The reclusive sisters, both in their 70s, have been trying to retrieve the 33cm×40cm work, believed to be by Vincent van Gogh, from the National Gallery of Victoria in Melbourne, Australia, for a number of years.

For security reasons, the pair do not wish to be identified.

The story of how the painting ended up in Australia begins in Nazi Germany and is peppered with anecdotes of how a Jewish-German industrialist, Richard Semmel, was forced to sell his art collection by the Nazis.

Semmel was a close friend of the Johannesburg sisters' grandmother and he had bequeathed his collection to her.

The 1886 painting, Head of a Man, was part of Semmel's prized collection. The collection also included works by French impressionist Renoir and Renaissance artist Raphael, whose 16th-century piece Head of an Apostle fetched $48-million at an auction by Sotheby's in London in 2012.

The gallery has agreed to return the painting to the sisters following a claim in December last year lodged by their Zurich-based lawyer, Olaf Ossmann.

In a letter to Ossmann, the gallery's attorney, Peter Stewart, said it "acknowledges that the painting was part of Mr Semmel's art collection, that in all circumstances Mr Semmel's auctioning of the painting in 1933 should be regarded as involuntary and that your clients are the sole heirs of Richard Semmel".

Stewart said that with Australia being a signatory to the Washington conference principles on Nazi-confiscated art, the gallery believed it was "appropriate to restitute the painting to your clients".

The gallery also proposed that, should the sisters so wish, it was eager to discuss the possibility of buying the piece.

"Head of a Man holds an important place in Australian art history. The gallery acquired it from the exhibition of French and British Contemporary Art in 1940. At the time, it was considered the first Van Gogh painting to enter an Australian public collection and it remained the only accessible painting by Van Gogh in Australia in 1990," said the letter.

Ossmann said he would travel to Melbourne to discuss "the consequences of this decision and the future of the painting".

The Sunday Times reported earlier this year that researchers hired by the sisters were scouring museums and art galleries in Europe in search of their missing artworks.

According to a detailed statement by the sisters, their family and Semmel had known each other in Poland and their families were close friends.
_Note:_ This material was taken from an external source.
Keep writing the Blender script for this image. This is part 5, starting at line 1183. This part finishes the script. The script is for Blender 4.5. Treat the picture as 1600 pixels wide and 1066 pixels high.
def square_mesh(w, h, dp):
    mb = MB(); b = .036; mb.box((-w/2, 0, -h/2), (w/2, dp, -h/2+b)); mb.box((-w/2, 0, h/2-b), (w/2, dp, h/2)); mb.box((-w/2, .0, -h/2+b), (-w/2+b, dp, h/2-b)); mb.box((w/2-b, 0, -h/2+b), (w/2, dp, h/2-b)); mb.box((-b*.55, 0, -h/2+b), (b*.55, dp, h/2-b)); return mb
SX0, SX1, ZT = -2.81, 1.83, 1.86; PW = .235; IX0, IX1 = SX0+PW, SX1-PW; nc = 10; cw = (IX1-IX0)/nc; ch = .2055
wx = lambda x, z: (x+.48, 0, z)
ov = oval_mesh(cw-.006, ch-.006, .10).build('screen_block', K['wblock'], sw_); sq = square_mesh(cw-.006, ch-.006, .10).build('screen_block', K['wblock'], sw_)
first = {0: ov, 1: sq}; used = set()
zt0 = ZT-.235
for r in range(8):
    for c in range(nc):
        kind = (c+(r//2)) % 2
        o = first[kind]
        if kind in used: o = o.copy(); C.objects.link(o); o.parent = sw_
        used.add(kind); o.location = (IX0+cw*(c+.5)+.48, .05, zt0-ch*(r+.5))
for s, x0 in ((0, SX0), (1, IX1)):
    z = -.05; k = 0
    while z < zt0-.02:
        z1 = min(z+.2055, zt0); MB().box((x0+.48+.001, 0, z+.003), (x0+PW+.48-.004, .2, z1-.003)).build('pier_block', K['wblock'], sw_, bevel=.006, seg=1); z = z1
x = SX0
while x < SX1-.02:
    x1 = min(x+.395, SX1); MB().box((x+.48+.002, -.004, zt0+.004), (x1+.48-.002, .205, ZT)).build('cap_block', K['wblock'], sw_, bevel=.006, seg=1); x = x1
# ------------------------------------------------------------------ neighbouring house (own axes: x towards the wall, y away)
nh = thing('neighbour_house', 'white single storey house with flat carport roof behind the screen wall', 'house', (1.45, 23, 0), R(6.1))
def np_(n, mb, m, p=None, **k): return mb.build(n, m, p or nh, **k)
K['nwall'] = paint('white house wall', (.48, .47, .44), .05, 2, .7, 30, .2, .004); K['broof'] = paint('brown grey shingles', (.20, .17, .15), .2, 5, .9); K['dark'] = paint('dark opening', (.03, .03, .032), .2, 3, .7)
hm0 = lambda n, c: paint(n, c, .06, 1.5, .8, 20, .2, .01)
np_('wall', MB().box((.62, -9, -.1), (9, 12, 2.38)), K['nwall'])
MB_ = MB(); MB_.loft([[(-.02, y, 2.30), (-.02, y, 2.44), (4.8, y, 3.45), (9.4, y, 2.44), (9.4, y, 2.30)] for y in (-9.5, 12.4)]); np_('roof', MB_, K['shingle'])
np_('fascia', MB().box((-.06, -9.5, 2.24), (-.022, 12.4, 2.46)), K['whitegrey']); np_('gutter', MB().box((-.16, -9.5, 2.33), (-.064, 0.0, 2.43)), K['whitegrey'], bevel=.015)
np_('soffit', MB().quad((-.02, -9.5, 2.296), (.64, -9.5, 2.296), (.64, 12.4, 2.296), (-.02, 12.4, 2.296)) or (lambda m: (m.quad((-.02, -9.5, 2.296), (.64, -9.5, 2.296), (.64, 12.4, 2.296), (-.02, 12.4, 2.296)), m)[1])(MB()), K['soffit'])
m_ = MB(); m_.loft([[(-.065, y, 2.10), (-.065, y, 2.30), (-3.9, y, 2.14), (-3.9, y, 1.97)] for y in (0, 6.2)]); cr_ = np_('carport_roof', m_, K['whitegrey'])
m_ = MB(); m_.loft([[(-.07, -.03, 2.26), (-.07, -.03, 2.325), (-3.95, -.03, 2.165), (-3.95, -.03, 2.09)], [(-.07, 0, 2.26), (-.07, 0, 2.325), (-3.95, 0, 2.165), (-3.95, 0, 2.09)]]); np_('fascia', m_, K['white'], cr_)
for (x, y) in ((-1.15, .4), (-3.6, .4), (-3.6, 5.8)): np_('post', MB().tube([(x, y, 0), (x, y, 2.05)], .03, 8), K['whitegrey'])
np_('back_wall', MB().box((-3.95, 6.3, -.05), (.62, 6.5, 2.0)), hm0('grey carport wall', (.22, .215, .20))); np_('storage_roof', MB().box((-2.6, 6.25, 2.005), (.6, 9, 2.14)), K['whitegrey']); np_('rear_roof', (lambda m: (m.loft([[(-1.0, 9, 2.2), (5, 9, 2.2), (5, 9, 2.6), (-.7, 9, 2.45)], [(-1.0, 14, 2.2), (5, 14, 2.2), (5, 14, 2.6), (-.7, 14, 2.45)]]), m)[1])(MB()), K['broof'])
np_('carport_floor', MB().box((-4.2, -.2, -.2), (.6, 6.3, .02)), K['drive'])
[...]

Semmel, a member of the German Democratic Party, fled to the Netherlands in April 1933 after Hitler became chancellor.

He and his wife, Clara Brück, settled in New York in 1941. After Semmel's wife died in 1945, he was reunited with the sisters' grandmother, who became his companion and cared for him until he died in 1950.

The sisters later settled in South Africa with their mother.

"We understand that our grandmother and mother at different times tried to locate documents about the Semmel paintings to prove our family's ownership. We are the legal heirs and it is only right that we get back what is rightfully ours," the sisters said.